A ceux qui pensent que mes peintures sont sereines, j’aimerais dire […] que j’ai emprisonné la violence la plus absolue dans chaque centimètre carré de leur surface.
Mark Rothko s’est donné la mort en 1970 un jour d’hiver dans son atelier New-Yorkais. Les hypothèses pour expliquer son geste sont un peu confuses : il était malade (atteint d’un anévrisme de l’aorte, son médecin lui avait déconseillé de continuer à peindre des toiles de grands tailles, injonction qu’il n’avait pas suivies), cigarettes et alcool n’arrangeaient pas les choses, mais peut-être surtout, une colère devant la faible reconnaissance de son œuvre dans le milieu artistique qui semblait plus excité par le pop’art naissant, le comble de la vulgarité commerciale, que par son propre travail qui lui avait demandé tant de passion, d’abnégation et d’engagement.
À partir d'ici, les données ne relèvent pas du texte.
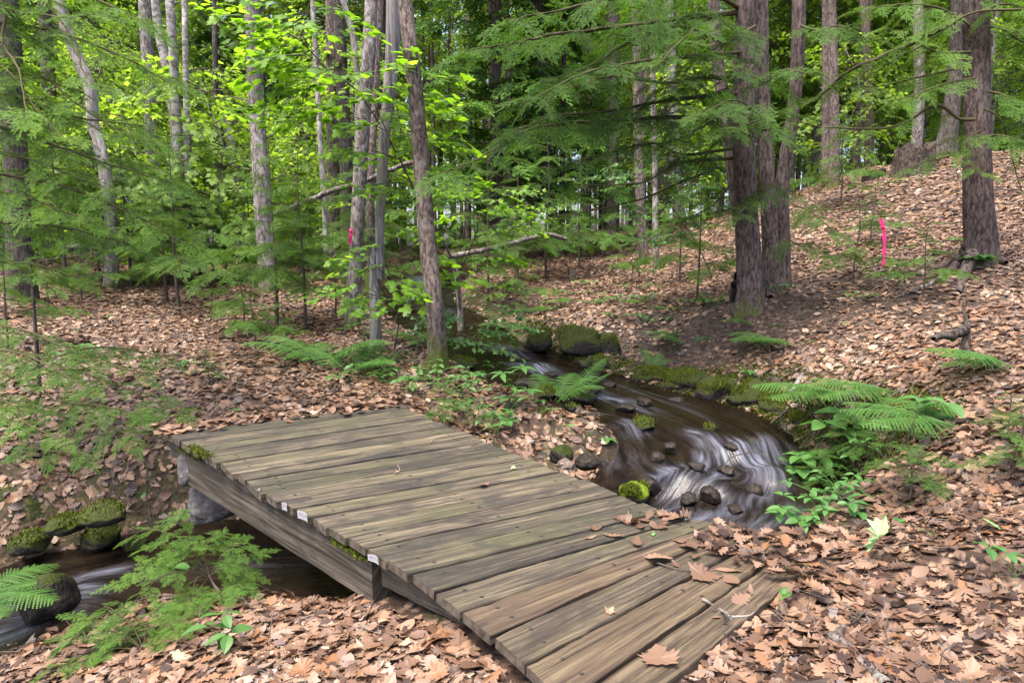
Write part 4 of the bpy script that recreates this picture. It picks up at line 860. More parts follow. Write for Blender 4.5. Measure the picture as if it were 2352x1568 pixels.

Ces dernières décennies lui ont finalement rendu son honneur et son œuvre est maintenant universellement portée aux nues. Peintre de l’absolu, il réussit à déclencher une troublante spiritualité chez le spectateur par le simple étagement de rectangles dans une phantasmagorie chromatique, le flou et la méditation réunis dans la même abstraction fruit des mains d’un artiste hors du commun !
Avec Nicolas de Staël exposé en ce moment au musée d’Art moderne, Rothko dans le bois de Boulogne, on pense à tant de ces artistes russes, exilés ou pas, qui ont aussi forgé cette vielle culture occidentale. Nabokov, Chostakovitch, Rachmaninov, Rothko, et tous les leurs, nous font souffrir d’avoir à déplorer les errements politico-militaires de la Russie d’aujourd’hui. Mais malgré la dictature étouffante, la créativité survit, c’est une bonne nouvelle !
Le spectateur comblé se dirige vers la sortie de l’exposition Rothko en se rappelant que ce bâtiment Louis Vuitton d’aspect lourdaud et tarabiscoté est toujours aussi peu adapté à l’exposition de grands tableaux.